Week 13

March 2015—April 2015

This is a post about weeknotes.

Reflection

As a sub-team (need a better name for that organisational unit) we're only 18 months old. We decided that we should take stock of what we've done and work out what kinds of things we could do next. We're still committed to several projects that will span the near and medium terms so this is a lens for viewing how we tackle those. As well as a way of judging potential new opportunities that arise.

We decided that we should have a retrospective capturing all what we've done. Then try to be critical about what went well and what didn't. Both on a personal and team-level. Then by reading around the subject, we could decide on what we do next. We came up with the terms REVIEW, REFLECT and REINAGINE as a way to describe this process. With much laughter.

As I've taken part in a handful of project retrospectives previously, I volunteered to run it.

Long weekend

Easter! Friday to Monday off work. In a desperate attempt to make sure I didn't end up doing work, I bought myself a Wii U with Mario Kart 8. Although on the surface there's something basic and cartoonish about the graphics, like all great animation there's life in the tiny details that bring it to life. For example, seeing a characters hat wave in the wind on the slow motion "highlight reel" at the end of each race.

A very old friend who moved to Australia has come back with a husband and two kids in tow. Great hanging out with them at the Museum of Childhood which I haven't visited since I was a kid on a school trip. Peter Markey's Wave Machine was cool.

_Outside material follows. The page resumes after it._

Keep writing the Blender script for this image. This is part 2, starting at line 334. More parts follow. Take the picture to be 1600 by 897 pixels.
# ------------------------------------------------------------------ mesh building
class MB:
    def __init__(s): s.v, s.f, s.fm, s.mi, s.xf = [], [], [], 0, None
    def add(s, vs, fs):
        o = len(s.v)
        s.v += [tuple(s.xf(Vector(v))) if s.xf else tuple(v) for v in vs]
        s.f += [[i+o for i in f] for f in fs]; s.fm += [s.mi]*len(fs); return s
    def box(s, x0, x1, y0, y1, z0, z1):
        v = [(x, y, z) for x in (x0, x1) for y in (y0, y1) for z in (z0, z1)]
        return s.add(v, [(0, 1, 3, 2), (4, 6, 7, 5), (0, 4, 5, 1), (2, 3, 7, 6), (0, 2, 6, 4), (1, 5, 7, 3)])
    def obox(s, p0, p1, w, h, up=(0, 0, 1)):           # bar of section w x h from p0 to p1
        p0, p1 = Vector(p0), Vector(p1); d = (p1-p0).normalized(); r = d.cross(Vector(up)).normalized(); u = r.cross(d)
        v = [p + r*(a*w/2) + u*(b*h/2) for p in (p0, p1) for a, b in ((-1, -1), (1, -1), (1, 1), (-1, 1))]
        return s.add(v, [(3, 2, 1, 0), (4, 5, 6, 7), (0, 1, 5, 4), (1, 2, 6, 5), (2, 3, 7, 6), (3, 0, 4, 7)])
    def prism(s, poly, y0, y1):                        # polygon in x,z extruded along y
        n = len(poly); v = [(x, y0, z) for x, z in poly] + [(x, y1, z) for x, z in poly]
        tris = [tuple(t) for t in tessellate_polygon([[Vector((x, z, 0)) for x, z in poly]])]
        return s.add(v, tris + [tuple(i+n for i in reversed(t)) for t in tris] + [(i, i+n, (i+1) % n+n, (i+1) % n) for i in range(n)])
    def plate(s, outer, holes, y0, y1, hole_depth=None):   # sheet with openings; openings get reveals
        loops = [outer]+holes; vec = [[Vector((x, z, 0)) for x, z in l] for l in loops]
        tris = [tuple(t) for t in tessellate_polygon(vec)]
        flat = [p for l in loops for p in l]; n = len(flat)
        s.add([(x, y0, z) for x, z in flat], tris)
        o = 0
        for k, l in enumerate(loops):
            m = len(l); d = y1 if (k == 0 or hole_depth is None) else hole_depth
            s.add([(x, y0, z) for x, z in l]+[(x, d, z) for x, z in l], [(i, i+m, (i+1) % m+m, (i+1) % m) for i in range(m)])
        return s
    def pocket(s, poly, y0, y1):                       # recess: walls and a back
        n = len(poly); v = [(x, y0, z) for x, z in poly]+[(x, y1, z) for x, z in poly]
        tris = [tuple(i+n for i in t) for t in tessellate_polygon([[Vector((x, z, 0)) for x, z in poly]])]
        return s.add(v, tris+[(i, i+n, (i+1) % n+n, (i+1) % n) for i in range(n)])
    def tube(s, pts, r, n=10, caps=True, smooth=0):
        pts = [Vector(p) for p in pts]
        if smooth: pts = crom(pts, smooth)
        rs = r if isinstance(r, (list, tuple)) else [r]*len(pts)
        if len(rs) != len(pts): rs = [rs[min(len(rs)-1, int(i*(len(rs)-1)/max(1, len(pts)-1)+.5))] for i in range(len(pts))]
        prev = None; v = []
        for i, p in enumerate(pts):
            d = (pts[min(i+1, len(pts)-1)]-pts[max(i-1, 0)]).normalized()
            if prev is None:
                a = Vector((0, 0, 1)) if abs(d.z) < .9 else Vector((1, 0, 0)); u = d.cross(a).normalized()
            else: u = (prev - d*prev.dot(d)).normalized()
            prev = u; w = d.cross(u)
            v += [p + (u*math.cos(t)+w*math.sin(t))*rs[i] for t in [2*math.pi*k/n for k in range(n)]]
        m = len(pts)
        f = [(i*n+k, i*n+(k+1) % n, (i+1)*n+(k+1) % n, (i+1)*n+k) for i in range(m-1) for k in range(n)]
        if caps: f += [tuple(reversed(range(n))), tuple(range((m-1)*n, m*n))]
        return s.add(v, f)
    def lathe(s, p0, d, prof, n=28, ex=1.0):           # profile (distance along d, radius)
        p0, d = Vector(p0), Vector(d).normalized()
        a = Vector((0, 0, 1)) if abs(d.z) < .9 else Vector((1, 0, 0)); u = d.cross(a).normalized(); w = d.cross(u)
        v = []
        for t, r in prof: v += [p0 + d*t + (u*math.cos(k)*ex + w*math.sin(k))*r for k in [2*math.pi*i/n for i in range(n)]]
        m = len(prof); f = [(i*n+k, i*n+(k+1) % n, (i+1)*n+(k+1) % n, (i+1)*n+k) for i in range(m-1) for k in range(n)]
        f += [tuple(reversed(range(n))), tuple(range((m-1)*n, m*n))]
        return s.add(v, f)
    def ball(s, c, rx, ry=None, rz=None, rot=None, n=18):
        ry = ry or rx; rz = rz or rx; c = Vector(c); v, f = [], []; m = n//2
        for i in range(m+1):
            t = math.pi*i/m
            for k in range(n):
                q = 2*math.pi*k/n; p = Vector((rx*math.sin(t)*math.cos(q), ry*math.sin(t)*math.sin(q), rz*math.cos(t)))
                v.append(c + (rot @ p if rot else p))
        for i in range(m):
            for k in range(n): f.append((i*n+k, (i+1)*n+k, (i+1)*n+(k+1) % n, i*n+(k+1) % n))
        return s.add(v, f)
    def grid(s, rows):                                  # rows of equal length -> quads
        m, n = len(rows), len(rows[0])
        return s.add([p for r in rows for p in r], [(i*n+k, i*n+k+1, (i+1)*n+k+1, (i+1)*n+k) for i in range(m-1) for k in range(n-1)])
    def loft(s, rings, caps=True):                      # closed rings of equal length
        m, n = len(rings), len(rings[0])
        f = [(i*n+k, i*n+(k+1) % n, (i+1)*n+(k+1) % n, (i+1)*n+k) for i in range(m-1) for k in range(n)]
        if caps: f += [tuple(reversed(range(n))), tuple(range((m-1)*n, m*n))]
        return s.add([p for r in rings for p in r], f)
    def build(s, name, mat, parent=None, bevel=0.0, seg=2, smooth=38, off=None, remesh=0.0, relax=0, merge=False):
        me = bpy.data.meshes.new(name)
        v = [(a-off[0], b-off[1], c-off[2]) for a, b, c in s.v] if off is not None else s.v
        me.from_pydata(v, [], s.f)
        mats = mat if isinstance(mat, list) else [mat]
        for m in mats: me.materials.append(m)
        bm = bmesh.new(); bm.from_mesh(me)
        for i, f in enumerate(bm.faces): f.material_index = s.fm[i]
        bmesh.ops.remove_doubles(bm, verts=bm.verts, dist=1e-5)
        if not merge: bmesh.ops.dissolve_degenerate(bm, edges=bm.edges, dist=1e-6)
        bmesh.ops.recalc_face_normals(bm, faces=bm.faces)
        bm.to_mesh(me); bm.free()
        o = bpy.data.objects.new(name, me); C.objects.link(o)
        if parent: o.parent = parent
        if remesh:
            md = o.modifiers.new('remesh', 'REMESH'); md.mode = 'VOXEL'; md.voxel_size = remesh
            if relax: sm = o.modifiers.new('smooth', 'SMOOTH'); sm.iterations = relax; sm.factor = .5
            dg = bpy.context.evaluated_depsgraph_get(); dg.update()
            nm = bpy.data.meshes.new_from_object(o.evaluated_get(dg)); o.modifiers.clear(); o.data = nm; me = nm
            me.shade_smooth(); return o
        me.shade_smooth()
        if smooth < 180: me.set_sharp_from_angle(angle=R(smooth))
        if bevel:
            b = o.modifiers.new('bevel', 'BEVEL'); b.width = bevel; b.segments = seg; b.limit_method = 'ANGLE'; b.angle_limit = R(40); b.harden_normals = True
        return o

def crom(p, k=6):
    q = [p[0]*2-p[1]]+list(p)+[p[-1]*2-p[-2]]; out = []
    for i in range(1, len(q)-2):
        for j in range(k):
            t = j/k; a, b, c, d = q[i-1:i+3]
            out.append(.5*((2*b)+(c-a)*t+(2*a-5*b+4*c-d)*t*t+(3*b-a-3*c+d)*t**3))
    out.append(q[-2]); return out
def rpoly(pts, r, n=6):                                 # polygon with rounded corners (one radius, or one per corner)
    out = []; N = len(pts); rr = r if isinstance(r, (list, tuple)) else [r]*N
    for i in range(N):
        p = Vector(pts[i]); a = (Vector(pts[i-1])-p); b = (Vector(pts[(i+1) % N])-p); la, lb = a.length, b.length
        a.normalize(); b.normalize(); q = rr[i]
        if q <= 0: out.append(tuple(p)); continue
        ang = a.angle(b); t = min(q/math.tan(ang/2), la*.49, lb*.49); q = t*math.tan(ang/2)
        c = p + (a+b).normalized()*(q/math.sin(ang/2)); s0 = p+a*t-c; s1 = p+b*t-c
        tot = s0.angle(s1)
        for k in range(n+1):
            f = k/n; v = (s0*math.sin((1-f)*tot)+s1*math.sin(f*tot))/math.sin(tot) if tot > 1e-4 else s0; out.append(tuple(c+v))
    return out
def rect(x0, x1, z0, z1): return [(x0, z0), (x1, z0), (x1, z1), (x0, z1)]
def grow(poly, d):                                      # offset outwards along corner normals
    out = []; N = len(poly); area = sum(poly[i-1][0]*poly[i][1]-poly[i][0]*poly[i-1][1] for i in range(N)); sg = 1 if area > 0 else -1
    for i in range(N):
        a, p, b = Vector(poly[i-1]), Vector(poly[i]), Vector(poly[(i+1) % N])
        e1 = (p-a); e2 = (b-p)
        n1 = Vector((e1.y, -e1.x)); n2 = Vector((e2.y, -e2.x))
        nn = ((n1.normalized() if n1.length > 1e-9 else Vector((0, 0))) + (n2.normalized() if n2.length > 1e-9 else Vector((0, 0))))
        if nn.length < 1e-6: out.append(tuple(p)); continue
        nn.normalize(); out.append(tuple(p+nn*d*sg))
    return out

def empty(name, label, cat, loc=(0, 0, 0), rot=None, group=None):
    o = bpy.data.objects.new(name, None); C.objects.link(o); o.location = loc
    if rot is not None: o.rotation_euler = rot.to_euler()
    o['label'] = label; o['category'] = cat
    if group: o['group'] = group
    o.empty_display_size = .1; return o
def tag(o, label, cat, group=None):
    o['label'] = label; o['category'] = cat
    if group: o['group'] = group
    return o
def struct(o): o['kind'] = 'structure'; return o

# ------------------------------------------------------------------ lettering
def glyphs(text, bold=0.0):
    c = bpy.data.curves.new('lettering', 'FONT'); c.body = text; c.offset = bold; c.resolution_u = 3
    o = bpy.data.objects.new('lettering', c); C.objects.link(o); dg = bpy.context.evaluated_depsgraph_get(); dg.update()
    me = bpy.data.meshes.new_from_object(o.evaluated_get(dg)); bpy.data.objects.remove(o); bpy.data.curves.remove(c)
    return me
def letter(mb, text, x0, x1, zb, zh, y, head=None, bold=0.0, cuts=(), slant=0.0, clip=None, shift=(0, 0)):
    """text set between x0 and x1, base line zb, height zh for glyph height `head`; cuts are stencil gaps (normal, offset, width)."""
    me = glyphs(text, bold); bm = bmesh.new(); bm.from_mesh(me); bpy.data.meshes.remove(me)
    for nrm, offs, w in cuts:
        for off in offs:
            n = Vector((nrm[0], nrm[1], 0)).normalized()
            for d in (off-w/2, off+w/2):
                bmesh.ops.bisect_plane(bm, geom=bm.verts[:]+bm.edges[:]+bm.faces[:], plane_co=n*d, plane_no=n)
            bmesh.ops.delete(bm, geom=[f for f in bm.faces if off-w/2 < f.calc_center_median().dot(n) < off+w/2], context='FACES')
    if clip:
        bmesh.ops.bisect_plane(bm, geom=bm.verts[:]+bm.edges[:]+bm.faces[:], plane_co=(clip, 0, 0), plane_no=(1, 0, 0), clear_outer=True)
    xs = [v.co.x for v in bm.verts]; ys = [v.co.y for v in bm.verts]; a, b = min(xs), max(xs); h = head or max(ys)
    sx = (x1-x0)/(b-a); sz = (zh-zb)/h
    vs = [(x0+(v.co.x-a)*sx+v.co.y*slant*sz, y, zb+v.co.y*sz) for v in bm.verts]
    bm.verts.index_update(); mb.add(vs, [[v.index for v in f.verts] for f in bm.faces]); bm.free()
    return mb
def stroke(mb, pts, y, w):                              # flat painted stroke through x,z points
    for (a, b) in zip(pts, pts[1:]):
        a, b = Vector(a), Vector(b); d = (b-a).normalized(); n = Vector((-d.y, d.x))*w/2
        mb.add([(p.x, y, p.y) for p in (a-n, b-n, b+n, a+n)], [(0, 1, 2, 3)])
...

I did have to spend 4 hours in Ikea. Mostly in the kitchen planning dungeon. The premise is that Ikea offer quite a nice web-based 3D planning tool where you can lay everything out and get an estimate cost. You go into the shop (is it fair to call it a shop? It's more of an expansive, all-consuming retail zone), log into your account and they can use your model rather than starting from scratch. Watching the guy use this same piece of software as a pro to put in all the bits that we forgot, such as side panels for the cupboards that would be visible. Then there was an array of terrible internal systems that take the model, turn it back into a list of parts and associate those parts with a plan of the kitchen. With a cost so can buy it. Want a custom workshop ? There's another drawing program where you draw the shape, within constraints, and save the file for another program to read to give you a quote. Want installation? There's another programme, seemingly at another computer at another desk that can do that. All seem to require entering all the customer name and address details over and over again. Is this small pieces, loosely joined?